Great explanation, Mark. I've been thinking about the way tokens work a fair bit since I first came across MMT and have spotted another way for the tokens to have value separate from the taxation one. And that is for the payment of fines. So even in a country with no taxation of any kind, not even LVT, the government could run a fiat currency as long as it imposed large enough fines for traffic offences, murder, etc.

Mind you it would have to be a pretty small government since it would be "financed" by fines. It probably wouldn't be able to afford to run prisons, so I suppose that the only penalties apart from fines would be corporal/capital punishment. Of course for large fines the miscreant would probably be unable to pay immediately. That then leads on to further thoughts about indentured servitude or slavery as the results of unpaid fines.

An interesting side effect of relying on fines as part of monetary policy is that when inflation went up, fines would have to be increased. and when deflation appeared, fines would have to be decreased. So, assuming that fines have a deterrent affect on crime, the amount of crime would be lowered in times of high inflation and raised in times of low inflation.

Mark Wadsworth said...

D, with a straightforward plastic token system, you don't need to worry about price inflation, you just assume that from year to year, there will be a fairly stable number of crimes where the miscreant is apprehended.

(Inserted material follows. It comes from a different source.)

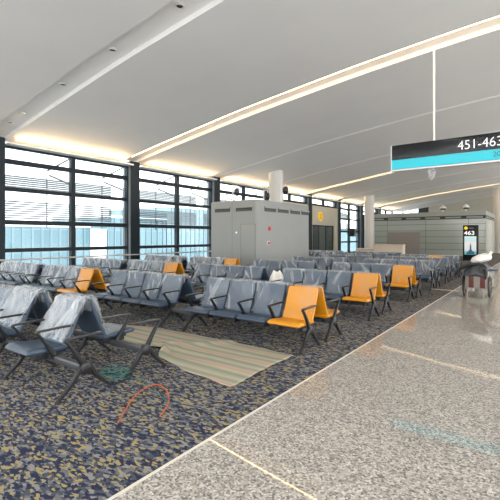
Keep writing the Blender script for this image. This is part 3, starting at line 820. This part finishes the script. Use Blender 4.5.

It may well be true that in bad economic times, there is an increase in crime - but that sorts itself out - more crimes = more revenues = more revenues to pay for policemen etc.

Anonymous said...

Much better to fine people for having a land monopoly than to fine people for work...

Not sure why you would want to fine people for using petrol though?

AC1

Mark Wadsworth said...

AC1, fuel duty is a primitive but efficient form of road pricing. We could easily scrap fuel duty but then we'd have complete grid lock.